**Exercise objective:**
What follows is a listing; restate every line of it word for word.

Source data
◇ ◇ ◇

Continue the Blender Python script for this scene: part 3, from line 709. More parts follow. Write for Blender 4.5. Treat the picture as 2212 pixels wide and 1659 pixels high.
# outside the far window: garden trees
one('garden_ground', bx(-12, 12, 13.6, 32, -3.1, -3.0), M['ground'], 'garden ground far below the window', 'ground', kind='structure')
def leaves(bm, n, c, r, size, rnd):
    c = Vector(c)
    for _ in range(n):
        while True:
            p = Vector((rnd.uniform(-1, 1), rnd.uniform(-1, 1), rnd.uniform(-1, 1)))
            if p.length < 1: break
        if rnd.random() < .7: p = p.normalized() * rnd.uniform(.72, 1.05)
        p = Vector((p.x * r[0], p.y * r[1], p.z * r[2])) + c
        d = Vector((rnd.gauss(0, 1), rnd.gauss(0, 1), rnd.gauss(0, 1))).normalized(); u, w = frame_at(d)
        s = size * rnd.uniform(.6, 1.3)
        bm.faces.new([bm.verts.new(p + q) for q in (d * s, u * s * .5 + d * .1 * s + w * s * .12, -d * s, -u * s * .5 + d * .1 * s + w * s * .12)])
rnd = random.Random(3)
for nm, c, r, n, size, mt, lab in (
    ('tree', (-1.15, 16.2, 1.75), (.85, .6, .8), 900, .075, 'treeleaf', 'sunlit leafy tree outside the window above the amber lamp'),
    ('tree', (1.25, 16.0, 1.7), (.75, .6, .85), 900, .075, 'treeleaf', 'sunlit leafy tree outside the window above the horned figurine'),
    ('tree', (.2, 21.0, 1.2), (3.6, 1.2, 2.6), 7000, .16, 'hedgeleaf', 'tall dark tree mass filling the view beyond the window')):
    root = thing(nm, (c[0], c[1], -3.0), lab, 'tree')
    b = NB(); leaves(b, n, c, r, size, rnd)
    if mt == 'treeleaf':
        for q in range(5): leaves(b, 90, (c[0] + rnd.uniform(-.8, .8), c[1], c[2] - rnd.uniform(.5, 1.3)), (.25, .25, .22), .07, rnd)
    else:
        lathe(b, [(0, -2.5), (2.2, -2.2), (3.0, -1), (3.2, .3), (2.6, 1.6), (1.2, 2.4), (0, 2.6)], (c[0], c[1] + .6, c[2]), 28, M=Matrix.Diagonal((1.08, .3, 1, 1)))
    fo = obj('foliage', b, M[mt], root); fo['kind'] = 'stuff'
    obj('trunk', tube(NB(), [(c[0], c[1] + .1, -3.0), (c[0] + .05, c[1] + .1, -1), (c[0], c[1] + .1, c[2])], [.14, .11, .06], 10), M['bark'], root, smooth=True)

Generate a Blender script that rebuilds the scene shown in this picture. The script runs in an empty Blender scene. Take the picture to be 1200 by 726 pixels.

◇ ◇ ◇

**Written answer:**
Continue the Blender Python script for this scene: part 3, from line 709. More parts follow. Write for Blender 4.5. Treat the picture as 2212 pixels wide and 1659 pixels high.
# outside the far window: garden trees
one('garden_ground', bx(-12, 12, 13.6, 32, -3.1, -3.0), M['ground'], 'garden ground far below the window', 'ground', kind='structure')
def leaves(bm, n, c, r, size, rnd):
    c = Vector(c)
    for _ in range(n):
        while True:
            p = Vector((rnd.uniform(-1, 1), rnd.uniform(-1, 1), rnd.uniform(-1, 1)))
            if p.length < 1: break
        if rnd.random() < .7: p = p.normalized() * rnd.uniform(.72, 1.05)
        p = Vector((p.x * r[0], p.y * r[1], p.z * r[2])) + c
        d = Vector((rnd.gauss(0, 1), rnd.gauss(0, 1), rnd.gauss(0, 1))).normalized(); u, w = frame_at(d)
        s = size * rnd.uniform(.6, 1.3)
        bm.faces.new([bm.verts.new(p + q) for q in (d * s, u * s * .5 + d * .1 * s + w * s * .12, -d * s, -u * s * .5 + d * .1 * s + w * s * .12)])
rnd = random.Random(3)
for nm, c, r, n, size, mt, lab in (
    ('tree', (-1.15, 16.2, 1.75), (.85, .6, .8), 900, .075, 'treeleaf', 'sunlit leafy tree outside the window above the amber lamp'),
    ('tree', (1.25, 16.0, 1.7), (.75, .6, .85), 900, .075, 'treeleaf', 'sunlit leafy tree outside the window above the horned figurine'),
    ('tree', (.2, 21.0, 1.2), (3.6, 1.2, 2.6), 7000, .16, 'hedgeleaf', 'tall dark tree mass filling the view beyond the window')):
    root = thing(nm, (c[0], c[1], -3.0), lab, 'tree')
    b = NB(); leaves(b, n, c, r, size, rnd)
    if mt == 'treeleaf':
        for q in range(5): leaves(b, 90, (c[0] + rnd.uniform(-.8, .8), c[1], c[2] - rnd.uniform(.5, 1.3)), (.25, .25, .22), .07, rnd)
    else:
        lathe(b, [(0, -2.5), (2.2, -2.2), (3.0, -1), (3.2, .3), (2.6, 1.6), (1.2, 2.4), (0, 2.6)], (c[0], c[1] + .6, c[2]), 28, M=Matrix.Diagonal((1.08, .3, 1, 1)))
    fo = obj('foliage', b, M[mt], root); fo['kind'] = 'stuff'
    obj('trunk', tube(NB(), [(c[0], c[1] + .1, -3.0), (c[0] + .05, c[1] + .1, -1), (c[0], c[1] + .1, c[2])], [.14, .11, .06], 10), M['bark'], root, smooth=True)

Generate a Blender script that rebuilds the scene shown in this picture. The script runs in an empty Blender scene. Take the picture to be 1200 by 726 pixels.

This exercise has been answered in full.